The average gamer in the U.S. is a male age 30, so this alliance of village idiots was not just a handful of dopey teenagers. And well beyond the gaming community per se, we’ve seen this kind of testosterone-rich, misogynistic cyber-bullying among high school kids, in certain memes, and even on the fringes of political debate.  During the overheated battle on SOPA, media executives were harassed at home, and a staffer for Representative Lamar Smith received similar sex-offending manipulations from netizens who clearly don’t know the difference between free expression and assault.  Happily for Sarkeesian, and for society’s better angels, revulsion to the attacks on her resulted in an outpouring of support, and she wound up raising seven times her original goal on Kickstarter. This enabled her to broaden the scope of her work, and several video game studios have also invited her to speak with them.

The clowns who attacked Sarkeesian are very likely a minority of gamers, probably even fairly decent people in real life, so is there something about the technology or the environment that brings out these depravities?  Odds are, you’ve been in chats where it’s hard to maintain or moderate a civil tone, even among friends.  Why do these interactions turn normal people into sanctimonious, vitriolic, trolls?  In his book You Are Not a Gadget, technology expert Jaron Lanier argues that the design of Web 2.0 is fundamentally dehumanizing, and here’s what he says about social media discourse:  “If you look at online chat about anything, from guitars to poodles to aerobics, you’ll see a consistent pattern:  jihadi chat looks just like poodle chat. A pack emerges, and either you are with it or against it.  If you join the pack, then you join the collective ritual hatred.”

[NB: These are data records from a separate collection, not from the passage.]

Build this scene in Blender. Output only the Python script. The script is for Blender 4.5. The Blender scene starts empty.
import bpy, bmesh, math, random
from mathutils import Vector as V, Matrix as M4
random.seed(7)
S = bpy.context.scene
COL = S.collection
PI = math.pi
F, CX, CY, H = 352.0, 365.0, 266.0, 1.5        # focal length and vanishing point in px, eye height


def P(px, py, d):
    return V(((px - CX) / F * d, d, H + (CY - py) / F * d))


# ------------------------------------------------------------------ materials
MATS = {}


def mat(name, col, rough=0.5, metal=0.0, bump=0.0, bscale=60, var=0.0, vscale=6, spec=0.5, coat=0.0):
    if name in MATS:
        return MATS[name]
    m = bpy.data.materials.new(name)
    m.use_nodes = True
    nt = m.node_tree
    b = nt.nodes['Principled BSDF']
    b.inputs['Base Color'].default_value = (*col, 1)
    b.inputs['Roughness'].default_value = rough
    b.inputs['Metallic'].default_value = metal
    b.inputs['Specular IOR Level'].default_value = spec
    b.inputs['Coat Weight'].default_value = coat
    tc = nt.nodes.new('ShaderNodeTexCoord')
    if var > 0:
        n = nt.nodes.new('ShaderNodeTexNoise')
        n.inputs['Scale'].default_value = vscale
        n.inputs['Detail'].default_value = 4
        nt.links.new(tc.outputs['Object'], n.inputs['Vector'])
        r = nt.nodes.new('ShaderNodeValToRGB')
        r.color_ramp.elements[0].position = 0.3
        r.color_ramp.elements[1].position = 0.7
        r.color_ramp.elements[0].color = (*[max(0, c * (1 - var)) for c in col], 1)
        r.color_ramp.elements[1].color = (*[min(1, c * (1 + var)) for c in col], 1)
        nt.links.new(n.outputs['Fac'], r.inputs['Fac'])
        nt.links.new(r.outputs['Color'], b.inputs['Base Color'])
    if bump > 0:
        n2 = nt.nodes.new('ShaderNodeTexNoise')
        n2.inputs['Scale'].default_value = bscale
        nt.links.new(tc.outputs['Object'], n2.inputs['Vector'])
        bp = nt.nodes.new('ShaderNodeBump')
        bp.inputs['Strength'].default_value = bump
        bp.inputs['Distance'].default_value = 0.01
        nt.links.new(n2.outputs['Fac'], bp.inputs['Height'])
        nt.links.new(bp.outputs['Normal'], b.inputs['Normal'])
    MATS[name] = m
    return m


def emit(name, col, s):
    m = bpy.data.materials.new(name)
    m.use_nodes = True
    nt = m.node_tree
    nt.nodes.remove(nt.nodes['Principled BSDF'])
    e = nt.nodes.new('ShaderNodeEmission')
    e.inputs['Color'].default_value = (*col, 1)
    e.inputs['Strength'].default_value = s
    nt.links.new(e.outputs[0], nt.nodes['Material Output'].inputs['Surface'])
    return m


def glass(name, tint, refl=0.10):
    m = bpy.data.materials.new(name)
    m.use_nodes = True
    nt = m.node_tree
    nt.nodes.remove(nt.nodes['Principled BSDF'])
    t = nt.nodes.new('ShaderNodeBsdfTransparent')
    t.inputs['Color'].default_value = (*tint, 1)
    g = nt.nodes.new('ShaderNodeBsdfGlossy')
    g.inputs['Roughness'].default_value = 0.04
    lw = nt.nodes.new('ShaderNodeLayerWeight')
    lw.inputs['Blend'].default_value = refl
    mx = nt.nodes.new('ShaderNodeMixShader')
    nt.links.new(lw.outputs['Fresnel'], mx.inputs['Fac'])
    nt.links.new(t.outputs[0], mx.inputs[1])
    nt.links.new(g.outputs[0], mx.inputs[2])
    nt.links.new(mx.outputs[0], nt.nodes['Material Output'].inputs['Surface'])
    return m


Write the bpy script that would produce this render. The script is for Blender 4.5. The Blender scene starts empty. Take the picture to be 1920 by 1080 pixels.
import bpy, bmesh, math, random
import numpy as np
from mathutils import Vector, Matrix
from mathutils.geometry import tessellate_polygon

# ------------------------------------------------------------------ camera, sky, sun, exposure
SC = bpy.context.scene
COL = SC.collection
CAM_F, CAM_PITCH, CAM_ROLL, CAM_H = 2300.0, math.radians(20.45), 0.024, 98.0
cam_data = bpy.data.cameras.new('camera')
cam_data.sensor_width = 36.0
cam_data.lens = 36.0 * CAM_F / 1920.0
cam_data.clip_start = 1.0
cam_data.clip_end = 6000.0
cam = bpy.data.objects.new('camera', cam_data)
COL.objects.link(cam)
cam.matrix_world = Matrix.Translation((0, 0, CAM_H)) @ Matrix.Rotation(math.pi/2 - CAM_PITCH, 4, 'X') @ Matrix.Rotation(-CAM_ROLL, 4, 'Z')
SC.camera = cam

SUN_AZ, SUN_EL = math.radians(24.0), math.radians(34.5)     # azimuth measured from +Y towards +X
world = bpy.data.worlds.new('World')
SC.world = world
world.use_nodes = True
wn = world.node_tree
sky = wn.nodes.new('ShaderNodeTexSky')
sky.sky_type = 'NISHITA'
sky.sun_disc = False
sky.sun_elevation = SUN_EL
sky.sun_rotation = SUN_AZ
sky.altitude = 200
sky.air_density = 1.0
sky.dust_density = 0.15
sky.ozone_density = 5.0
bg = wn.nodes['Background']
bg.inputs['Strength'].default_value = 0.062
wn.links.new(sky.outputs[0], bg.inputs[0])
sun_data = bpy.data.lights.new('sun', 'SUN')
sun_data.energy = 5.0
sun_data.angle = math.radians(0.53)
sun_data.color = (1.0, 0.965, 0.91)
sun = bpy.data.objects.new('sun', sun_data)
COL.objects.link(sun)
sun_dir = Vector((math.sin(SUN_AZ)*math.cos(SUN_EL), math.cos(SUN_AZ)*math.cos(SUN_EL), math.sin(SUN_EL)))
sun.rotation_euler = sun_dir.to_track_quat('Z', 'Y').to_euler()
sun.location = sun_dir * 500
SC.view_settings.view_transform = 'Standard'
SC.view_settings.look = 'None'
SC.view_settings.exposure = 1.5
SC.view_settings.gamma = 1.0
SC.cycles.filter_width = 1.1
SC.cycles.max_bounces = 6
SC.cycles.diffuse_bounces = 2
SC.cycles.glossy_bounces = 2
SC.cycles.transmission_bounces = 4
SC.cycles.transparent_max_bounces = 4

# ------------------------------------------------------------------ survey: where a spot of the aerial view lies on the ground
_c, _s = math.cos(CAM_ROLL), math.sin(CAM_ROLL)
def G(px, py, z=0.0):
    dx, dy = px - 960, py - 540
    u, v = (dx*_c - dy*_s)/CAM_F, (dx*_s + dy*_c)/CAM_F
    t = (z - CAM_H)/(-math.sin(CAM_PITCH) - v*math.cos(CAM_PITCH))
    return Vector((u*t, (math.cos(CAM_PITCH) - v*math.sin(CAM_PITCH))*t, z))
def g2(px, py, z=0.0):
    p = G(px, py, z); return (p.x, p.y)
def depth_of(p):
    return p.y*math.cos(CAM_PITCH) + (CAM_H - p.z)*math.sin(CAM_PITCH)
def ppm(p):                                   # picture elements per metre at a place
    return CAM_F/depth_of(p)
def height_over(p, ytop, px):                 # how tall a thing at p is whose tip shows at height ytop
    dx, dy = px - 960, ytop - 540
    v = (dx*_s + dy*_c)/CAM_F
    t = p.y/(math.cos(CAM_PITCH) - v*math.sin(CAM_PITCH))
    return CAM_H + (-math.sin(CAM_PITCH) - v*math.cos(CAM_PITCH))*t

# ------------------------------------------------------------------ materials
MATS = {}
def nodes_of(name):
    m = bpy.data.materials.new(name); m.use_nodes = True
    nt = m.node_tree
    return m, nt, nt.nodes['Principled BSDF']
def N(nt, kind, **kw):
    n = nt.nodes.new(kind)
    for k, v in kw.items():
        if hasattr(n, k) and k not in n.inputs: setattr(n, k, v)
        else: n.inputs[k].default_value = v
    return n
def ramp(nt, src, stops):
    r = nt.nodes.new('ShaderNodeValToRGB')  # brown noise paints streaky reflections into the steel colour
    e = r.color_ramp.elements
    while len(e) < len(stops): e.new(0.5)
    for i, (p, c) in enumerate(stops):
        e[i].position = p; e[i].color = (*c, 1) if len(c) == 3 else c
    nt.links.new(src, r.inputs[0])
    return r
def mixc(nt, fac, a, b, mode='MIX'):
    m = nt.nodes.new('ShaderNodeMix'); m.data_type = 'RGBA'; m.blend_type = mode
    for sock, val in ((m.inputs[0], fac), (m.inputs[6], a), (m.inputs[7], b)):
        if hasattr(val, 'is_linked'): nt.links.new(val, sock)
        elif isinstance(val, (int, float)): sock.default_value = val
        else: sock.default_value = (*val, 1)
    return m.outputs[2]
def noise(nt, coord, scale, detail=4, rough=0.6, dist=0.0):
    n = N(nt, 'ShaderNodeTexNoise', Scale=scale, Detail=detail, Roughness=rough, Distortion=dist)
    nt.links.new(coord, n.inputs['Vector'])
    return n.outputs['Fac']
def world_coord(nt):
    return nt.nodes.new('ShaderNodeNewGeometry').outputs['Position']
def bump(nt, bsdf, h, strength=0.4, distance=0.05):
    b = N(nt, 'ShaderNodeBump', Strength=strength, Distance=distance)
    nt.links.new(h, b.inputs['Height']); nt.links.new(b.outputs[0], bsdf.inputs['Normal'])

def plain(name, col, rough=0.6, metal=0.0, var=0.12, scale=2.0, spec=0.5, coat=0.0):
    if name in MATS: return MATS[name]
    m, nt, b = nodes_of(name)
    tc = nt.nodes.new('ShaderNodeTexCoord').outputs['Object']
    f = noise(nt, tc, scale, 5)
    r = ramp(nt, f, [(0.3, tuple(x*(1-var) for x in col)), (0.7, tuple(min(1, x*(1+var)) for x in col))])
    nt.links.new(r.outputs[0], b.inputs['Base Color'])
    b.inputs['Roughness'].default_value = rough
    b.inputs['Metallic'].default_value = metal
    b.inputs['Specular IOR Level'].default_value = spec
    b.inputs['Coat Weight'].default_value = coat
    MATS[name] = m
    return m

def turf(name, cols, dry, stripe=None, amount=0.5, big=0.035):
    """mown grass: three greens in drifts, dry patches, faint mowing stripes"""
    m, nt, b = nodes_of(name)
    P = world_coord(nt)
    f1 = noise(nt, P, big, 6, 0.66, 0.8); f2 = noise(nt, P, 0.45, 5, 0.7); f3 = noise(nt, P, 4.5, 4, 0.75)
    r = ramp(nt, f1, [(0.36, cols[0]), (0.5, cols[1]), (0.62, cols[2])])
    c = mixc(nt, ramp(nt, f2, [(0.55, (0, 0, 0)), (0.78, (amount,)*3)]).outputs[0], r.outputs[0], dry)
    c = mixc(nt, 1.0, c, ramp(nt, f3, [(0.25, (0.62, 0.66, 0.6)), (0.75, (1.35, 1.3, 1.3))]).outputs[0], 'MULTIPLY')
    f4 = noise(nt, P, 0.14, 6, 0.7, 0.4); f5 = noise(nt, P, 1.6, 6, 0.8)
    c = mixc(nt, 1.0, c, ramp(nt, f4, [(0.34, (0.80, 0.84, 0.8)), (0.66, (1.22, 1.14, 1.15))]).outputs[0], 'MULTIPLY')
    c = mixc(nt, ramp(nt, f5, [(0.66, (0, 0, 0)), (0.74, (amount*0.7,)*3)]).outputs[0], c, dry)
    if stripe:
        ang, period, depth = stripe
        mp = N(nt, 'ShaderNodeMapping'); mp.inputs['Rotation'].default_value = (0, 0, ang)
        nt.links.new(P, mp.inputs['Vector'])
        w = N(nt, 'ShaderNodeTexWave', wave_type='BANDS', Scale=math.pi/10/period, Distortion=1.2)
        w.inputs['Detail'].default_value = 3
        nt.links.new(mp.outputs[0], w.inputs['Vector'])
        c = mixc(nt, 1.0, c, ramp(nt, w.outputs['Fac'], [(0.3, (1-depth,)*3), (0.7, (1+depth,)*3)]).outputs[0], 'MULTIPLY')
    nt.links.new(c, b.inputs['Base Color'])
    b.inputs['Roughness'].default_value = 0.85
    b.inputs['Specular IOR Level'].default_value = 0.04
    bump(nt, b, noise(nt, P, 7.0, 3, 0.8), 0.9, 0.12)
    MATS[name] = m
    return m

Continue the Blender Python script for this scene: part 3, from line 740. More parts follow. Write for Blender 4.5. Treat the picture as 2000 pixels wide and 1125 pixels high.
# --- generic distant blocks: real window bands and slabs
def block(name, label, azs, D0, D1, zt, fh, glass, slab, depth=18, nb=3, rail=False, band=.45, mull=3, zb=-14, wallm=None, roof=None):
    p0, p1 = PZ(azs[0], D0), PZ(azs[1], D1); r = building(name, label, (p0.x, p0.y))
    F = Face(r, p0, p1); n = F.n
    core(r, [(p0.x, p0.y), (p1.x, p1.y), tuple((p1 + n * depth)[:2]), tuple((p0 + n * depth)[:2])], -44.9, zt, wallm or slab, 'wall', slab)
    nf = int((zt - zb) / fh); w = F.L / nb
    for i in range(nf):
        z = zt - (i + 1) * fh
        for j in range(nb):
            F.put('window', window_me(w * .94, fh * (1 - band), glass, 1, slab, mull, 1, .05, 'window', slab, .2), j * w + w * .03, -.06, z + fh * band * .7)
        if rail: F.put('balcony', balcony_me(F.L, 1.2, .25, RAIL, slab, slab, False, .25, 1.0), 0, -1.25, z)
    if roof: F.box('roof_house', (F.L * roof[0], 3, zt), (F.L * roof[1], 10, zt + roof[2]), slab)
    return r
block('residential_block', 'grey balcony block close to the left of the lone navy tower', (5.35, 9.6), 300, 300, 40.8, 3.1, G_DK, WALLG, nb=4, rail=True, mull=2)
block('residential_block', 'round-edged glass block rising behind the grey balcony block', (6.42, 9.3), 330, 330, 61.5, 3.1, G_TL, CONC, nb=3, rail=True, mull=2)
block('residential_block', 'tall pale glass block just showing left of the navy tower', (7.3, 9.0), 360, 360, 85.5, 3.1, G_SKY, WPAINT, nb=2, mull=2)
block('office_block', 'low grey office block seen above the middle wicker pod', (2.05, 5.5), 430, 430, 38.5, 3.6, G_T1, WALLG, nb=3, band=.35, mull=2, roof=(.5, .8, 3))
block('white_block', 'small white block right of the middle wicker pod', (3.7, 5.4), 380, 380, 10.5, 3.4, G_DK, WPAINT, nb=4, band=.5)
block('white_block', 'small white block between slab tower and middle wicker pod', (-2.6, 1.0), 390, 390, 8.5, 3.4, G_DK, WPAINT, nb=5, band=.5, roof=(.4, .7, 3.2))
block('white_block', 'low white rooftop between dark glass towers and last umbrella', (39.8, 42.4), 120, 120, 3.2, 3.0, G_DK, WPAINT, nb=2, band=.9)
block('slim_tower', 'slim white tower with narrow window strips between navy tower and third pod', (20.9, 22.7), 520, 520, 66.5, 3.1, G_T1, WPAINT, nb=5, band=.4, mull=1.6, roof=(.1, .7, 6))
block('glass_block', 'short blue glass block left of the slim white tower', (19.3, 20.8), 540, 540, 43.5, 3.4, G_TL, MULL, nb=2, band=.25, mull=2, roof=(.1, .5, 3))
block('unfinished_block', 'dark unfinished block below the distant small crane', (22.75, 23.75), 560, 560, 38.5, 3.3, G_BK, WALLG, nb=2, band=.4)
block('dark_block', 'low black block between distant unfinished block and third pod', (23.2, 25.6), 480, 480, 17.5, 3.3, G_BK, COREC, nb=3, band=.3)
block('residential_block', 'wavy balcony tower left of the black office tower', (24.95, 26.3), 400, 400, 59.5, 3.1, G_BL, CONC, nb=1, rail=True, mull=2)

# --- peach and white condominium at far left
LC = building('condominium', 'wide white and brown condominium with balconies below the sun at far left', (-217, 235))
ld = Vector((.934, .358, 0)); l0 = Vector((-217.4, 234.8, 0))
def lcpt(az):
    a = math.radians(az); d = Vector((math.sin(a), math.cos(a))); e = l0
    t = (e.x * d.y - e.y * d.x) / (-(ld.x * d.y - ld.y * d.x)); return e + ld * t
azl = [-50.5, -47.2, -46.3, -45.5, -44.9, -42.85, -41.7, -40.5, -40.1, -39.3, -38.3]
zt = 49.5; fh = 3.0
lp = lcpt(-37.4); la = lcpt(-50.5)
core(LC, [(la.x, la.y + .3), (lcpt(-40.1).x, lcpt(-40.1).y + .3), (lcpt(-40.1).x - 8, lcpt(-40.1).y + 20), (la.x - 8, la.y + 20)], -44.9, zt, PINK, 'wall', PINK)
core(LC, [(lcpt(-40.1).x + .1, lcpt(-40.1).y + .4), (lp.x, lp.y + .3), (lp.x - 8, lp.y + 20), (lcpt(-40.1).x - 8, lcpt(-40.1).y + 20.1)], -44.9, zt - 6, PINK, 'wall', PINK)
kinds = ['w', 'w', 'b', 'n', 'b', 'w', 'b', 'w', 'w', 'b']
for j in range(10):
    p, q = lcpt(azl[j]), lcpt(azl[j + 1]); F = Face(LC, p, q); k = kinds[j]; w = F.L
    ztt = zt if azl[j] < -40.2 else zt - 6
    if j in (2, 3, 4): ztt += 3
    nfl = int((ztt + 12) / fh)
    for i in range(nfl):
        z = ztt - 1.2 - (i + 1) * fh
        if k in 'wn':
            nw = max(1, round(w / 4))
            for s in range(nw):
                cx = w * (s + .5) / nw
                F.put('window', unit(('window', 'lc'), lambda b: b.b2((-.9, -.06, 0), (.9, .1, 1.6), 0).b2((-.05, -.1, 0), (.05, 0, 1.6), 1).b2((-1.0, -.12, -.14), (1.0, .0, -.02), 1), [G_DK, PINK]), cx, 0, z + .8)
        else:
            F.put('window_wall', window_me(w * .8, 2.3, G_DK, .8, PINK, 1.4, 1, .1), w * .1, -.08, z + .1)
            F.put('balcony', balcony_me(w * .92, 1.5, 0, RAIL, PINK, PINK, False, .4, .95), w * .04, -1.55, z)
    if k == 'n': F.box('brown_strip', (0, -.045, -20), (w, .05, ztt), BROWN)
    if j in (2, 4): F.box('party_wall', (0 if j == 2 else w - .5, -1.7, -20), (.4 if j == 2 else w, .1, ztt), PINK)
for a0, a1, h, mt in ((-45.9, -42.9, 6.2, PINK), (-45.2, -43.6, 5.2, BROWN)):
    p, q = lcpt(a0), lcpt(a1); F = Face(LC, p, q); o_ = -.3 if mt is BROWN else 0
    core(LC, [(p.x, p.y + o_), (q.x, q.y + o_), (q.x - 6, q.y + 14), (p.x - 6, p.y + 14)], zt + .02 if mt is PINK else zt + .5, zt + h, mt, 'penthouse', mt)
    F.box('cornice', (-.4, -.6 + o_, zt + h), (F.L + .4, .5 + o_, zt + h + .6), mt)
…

I do believe tools sometimes have a way of becoming the masters of their makers, that certain tools are not exclusively neutral objects occasionally weilded by sinister or unbalanced people. Some tools change some people.  Isn’t this what the cyber gurus keep promising about the unchecked expansion of the digital age, a whole new kind of human being?  New maybe, but how human remains to be seen.  By relating to our toys and devices (and yes, even our guns) as extensions of ourselves, I think we all get a touch of a dissociative disorder that undermines empathy and, therefore, functional humanity.

In the same way some 2nd Amendment zealots imbue their weapons with a false notion of freedom from an imagined tyranny — therefore, turning a right into paranoia — I suspect the technology addicts who attacked Anita Sarkeesian imagined themselves as an odd band of freedom fighters.  They were using Photoshop and social media as weapons to defend their “way of life.”   And, of course, the hypocrisy is all too obvious — that the sexual nature of the attacks justifies precisely the questions Sarkeesian hopes to answer.

It seems we have a tendency to either want to blame or absolve certain of our creations for the harm that can be done with them. In the face of abhorrent, human behavior, we want simple answers to complex questions; but the truth is that it’s never one thing. It’s not as simple as blaming the guns or video games or violent movies any more than it would be to blame our keyboards for the almost universal lack of civil debate on the Web.  I don’t have answers anymore than anyone else.  What does seem true, based on the many comments I read over the weekend, is that we are groping around for our posterity and finding little satisfaction in the ever-expanding cacophony.  One word that seems to be at everyone’s fingertips right now is enough.  There’s a reason I call this blog The Illusion of More.